Rice spoke by phone to Musharraf in a call that took place in the early hours of Thursday in Pakistan where officials said an emergency declaration was being considered and that the president would soon meet with his cabinet to discuss the option, a senior State Department official said.
The official, who spoke on condition of anonymity due to the sensitivity of the situation, refused to discuss the substance of the 17-minute conversation that began shortly after 2 a.m. Thursday Pakistan time.
The call came after Pakistan's minister of state for information said Islamabad might impose a state of emergency due to "external and internal threats" and deteriorating law and order in the volatile northwest near the border with Afghanistan. A Musharraf aide said the president would meet his cabinet later Thursday.
Pakistani television networks reported that a declaration of an emergency was imminent, although senior officials said no final decision had been made.
Musharraf is under growing U.S. pressure to crack down on militants at the Afghan border because of fears that al-Qaida has regrouped there and the matter has spilled over into the campaign for the 2008 U.S. presidential elections.
But some believe the possible step may be tied to domestic politics as Musharraf's popularity has dwindled and his standing has been badly shaken by a failed bid to oust the country's chief justice -- an independent-minded judge likely to rule on expected legal challenges to the president's bid to seek a new five-year presidential term this fall.
Earlier, Musharraf abruptly canceled his planned attendance at the Thursday opening of a peace meeting in Afghanistan that is to bring more than 600 Pakistani and Afghan tribal leaders together with Afghan President Hamid Karzai, who had been touting the gathering as a sign of progress earlier this week.
Rice's call to Musharraf followed comments by State Department spokesman Sean McCormack who said the U.S. understood Musharraf's abrupt decision to skip the meeting.
"President Musharraf certainly wouldn't stay back in Islamabad if he didn't believe he had good and compelling reasons to stay back," McCormack told a regular briefing. "Certainly we would understand that."
Just hours before those remarks, McCormack had told reporters the United States hoped Musharraf would be able to attend at least some of the meeting, if not the opening, and that U.S. Ambassador to Pakistan Anne Patterson had been in touch with Pakistani officials to determine how Islamabad would be represented.

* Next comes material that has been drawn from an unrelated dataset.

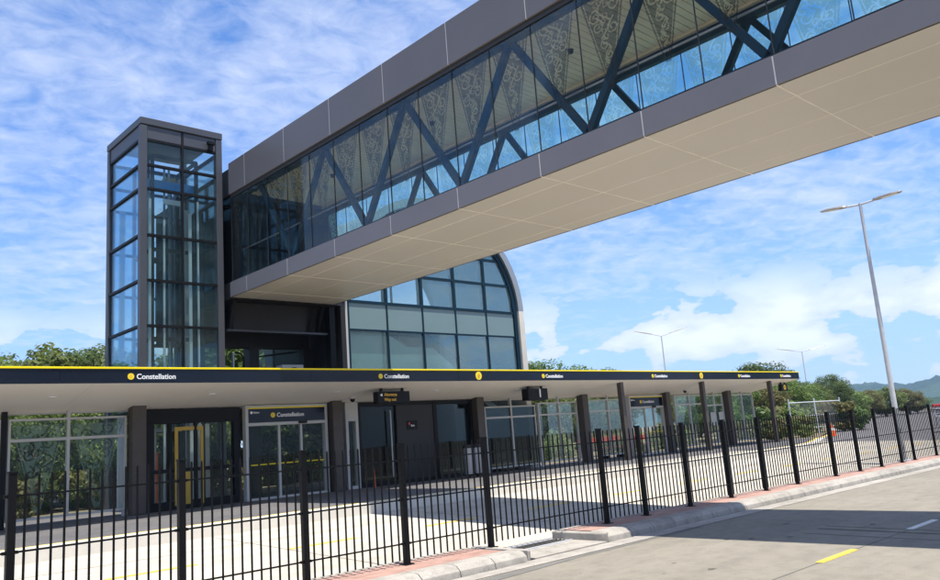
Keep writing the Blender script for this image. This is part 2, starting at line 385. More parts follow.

The Bush administration, which had brokered the meeting, was initially surprised by Musharraf's cancellation, particularly after Karzai repeatedly expressed satisfaction about the meeting at a joint news conference with Bush on Monday at the Camp David, Md., presidential retreat.
The idea for the peace meeting was hatched in September 2006 during a meeting between Bush, Karzai and Musharraf in Washington as a way to stem rising cross-border violence.
But the four days of talks are already being boycotted by delegates from Pakistan's restive South and North Waziristan regions amid fear of Taliban reprisals.
Sen. Dick Durbin, D-Ill., who met with Musharraf on Tuesday, defended Pakistan's efforts to battle al-Qaida along the Afghan border in a conference call with reporters on Wednesday.
"It would be a mistake to conclude that they are not making the effort. I believe they have," Durbin said, citing the deaths of 600 Pakistani soldiers. "I just believe they can be more effective in the way they're doing it."
Durbin, the Senate's second-ranking Democrat, said Musharraf did not talk about Sen. Barack Obama, D-Ill., the presidential candidate who has been criticized by Pakistan's government for suggesting he was prepared to send U.S. military forces into Pakistan to hunt down terrorists if Musharraf doesn't act.